TASK INSTRUCTIONS -> Your task is to output the data exactly as it stands.

PROVIDED DATA ->
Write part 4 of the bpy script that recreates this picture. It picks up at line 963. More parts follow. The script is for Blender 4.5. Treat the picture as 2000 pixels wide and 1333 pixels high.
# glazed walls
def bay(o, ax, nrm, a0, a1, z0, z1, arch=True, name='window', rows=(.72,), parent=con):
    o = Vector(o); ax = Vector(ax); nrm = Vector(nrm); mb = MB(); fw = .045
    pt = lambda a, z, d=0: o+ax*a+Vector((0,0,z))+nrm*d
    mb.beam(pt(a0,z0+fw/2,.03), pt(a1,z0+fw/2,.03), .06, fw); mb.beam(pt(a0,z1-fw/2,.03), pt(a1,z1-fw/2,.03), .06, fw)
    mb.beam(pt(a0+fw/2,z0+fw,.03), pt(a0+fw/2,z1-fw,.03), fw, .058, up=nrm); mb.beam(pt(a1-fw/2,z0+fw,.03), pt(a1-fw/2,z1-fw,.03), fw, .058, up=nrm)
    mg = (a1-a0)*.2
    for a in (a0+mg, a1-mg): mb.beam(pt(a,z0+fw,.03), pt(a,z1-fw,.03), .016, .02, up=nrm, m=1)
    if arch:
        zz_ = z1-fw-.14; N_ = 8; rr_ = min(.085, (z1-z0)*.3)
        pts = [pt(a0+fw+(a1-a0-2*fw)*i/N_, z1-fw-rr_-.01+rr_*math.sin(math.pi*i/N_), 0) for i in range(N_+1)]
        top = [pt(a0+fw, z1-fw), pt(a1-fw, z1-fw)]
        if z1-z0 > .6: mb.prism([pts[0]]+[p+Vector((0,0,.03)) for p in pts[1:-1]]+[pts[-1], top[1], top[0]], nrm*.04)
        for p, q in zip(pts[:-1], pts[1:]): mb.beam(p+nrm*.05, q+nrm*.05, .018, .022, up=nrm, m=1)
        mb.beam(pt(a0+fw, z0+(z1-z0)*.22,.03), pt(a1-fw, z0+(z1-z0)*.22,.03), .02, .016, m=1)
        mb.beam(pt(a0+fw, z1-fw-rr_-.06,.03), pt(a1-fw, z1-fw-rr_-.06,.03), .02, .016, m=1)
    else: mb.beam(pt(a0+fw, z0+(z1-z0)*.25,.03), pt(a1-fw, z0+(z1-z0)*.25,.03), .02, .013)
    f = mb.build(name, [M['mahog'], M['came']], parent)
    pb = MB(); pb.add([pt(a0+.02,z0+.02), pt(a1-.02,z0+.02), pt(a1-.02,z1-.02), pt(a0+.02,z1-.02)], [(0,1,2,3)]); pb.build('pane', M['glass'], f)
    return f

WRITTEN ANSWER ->
Write part 4 of the bpy script that recreates this picture. It picks up at line 963. More parts follow. The script is for Blender 4.5. Treat the picture as 2000 pixels wide and 1333 pixels high.
# glazed walls
def bay(o, ax, nrm, a0, a1, z0, z1, arch=True, name='window', rows=(.72,), parent=con):
    o = Vector(o); ax = Vector(ax); nrm = Vector(nrm); mb = MB(); fw = .045
    pt = lambda a, z, d=0: o+ax*a+Vector((0,0,z))+nrm*d
    mb.beam(pt(a0,z0+fw/2,.03), pt(a1,z0+fw/2,.03), .06, fw); mb.beam(pt(a0,z1-fw/2,.03), pt(a1,z1-fw/2,.03), .06, fw)
    mb.beam(pt(a0+fw/2,z0+fw,.03), pt(a0+fw/2,z1-fw,.03), fw, .058, up=nrm); mb.beam(pt(a1-fw/2,z0+fw,.03), pt(a1-fw/2,z1-fw,.03), fw, .058, up=nrm)
    mg = (a1-a0)*.2
    for a in (a0+mg, a1-mg): mb.beam(pt(a,z0+fw,.03), pt(a,z1-fw,.03), .016, .02, up=nrm, m=1)
    if arch:
        zz_ = z1-fw-.14; N_ = 8; rr_ = min(.085, (z1-z0)*.3)
        pts = [pt(a0+fw+(a1-a0-2*fw)*i/N_, z1-fw-rr_-.01+rr_*math.sin(math.pi*i/N_), 0) for i in range(N_+1)]
        top = [pt(a0+fw, z1-fw), pt(a1-fw, z1-fw)]
        if z1-z0 > .6: mb.prism([pts[0]]+[p+Vector((0,0,.03)) for p in pts[1:-1]]+[pts[-1], top[1], top[0]], nrm*.04)
        for p, q in zip(pts[:-1], pts[1:]): mb.beam(p+nrm*.05, q+nrm*.05, .018, .022, up=nrm, m=1)
        mb.beam(pt(a0+fw, z0+(z1-z0)*.22,.03), pt(a1-fw, z0+(z1-z0)*.22,.03), .02, .016, m=1)
        mb.beam(pt(a0+fw, z1-fw-rr_-.06,.03), pt(a1-fw, z1-fw-rr_-.06,.03), .02, .016, m=1)
    else: mb.beam(pt(a0+fw, z0+(z1-z0)*.25,.03), pt(a1-fw, z0+(z1-z0)*.25,.03), .02, .013)
    f = mb.build(name, [M['mahog'], M['came']], parent)
    pb = MB(); pb.add([pt(a0+.02,z0+.02), pt(a1-.02,z0+.02), pt(a1-.02,z1-.02), pt(a0+.02,z1-.02)], [(0,1,2,3)]); pb.build('pane', M['glass'], f)
    return f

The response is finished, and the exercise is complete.